▸ **COLLECTED DATA**
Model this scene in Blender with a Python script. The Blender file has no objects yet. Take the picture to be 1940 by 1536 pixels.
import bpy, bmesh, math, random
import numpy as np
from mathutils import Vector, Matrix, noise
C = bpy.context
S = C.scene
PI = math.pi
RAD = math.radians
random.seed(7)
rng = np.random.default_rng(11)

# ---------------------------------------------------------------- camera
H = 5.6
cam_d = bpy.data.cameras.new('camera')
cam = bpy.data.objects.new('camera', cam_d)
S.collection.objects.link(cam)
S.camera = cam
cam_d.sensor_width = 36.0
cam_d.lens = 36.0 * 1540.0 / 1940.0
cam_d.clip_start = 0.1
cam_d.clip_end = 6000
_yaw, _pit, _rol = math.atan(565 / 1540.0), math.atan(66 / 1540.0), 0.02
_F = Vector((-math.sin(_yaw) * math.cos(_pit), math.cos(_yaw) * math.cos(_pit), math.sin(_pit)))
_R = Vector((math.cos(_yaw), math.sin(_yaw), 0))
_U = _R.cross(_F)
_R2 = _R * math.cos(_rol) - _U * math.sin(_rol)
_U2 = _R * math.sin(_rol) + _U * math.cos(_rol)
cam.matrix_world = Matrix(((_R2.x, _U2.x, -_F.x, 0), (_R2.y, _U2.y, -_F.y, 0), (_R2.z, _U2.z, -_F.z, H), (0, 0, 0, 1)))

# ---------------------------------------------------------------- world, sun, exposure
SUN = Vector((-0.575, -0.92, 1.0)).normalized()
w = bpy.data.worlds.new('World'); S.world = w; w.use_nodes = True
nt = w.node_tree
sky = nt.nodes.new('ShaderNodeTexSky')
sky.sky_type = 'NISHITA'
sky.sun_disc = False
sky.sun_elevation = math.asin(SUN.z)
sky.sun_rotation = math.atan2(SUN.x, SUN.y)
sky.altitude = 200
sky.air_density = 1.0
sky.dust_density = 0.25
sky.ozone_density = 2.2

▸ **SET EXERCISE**
Give the listing above again, word for word.

▸ **FINAL ANSWER**
Model this scene in Blender with a Python script. The Blender file has no objects yet. Take the picture to be 1940 by 1536 pixels.
import bpy, bmesh, math, random
import numpy as np
from mathutils import Vector, Matrix, noise
C = bpy.context
S = C.scene
PI = math.pi
RAD = math.radians
random.seed(7)
rng = np.random.default_rng(11)

# ---------------------------------------------------------------- camera
H = 5.6
cam_d = bpy.data.cameras.new('camera')
cam = bpy.data.objects.new('camera', cam_d)
S.collection.objects.link(cam)
S.camera = cam
cam_d.sensor_width = 36.0
cam_d.lens = 36.0 * 1540.0 / 1940.0
cam_d.clip_start = 0.1
cam_d.clip_end = 6000
_yaw, _pit, _rol = math.atan(565 / 1540.0), math.atan(66 / 1540.0), 0.02
_F = Vector((-math.sin(_yaw) * math.cos(_pit), math.cos(_yaw) * math.cos(_pit), math.sin(_pit)))
_R = Vector((math.cos(_yaw), math.sin(_yaw), 0))
_U = _R.cross(_F)
_R2 = _R * math.cos(_rol) - _U * math.sin(_rol)
_U2 = _R * math.sin(_rol) + _U * math.cos(_rol)
cam.matrix_world = Matrix(((_R2.x, _U2.x, -_F.x, 0), (_R2.y, _U2.y, -_F.y, 0), (_R2.z, _U2.z, -_F.z, H), (0, 0, 0, 1)))

# ---------------------------------------------------------------- world, sun, exposure
SUN = Vector((-0.575, -0.92, 1.0)).normalized()
w = bpy.data.worlds.new('World'); S.world = w; w.use_nodes = True
nt = w.node_tree
sky = nt.nodes.new('ShaderNodeTexSky')
sky.sky_type = 'NISHITA'
sky.sun_disc = False
sky.sun_elevation = math.asin(SUN.z)
sky.sun_rotation = math.atan2(SUN.x, SUN.y)
sky.altitude = 200
sky.air_density = 1.0
sky.dust_density = 0.25
sky.ozone_density = 2.2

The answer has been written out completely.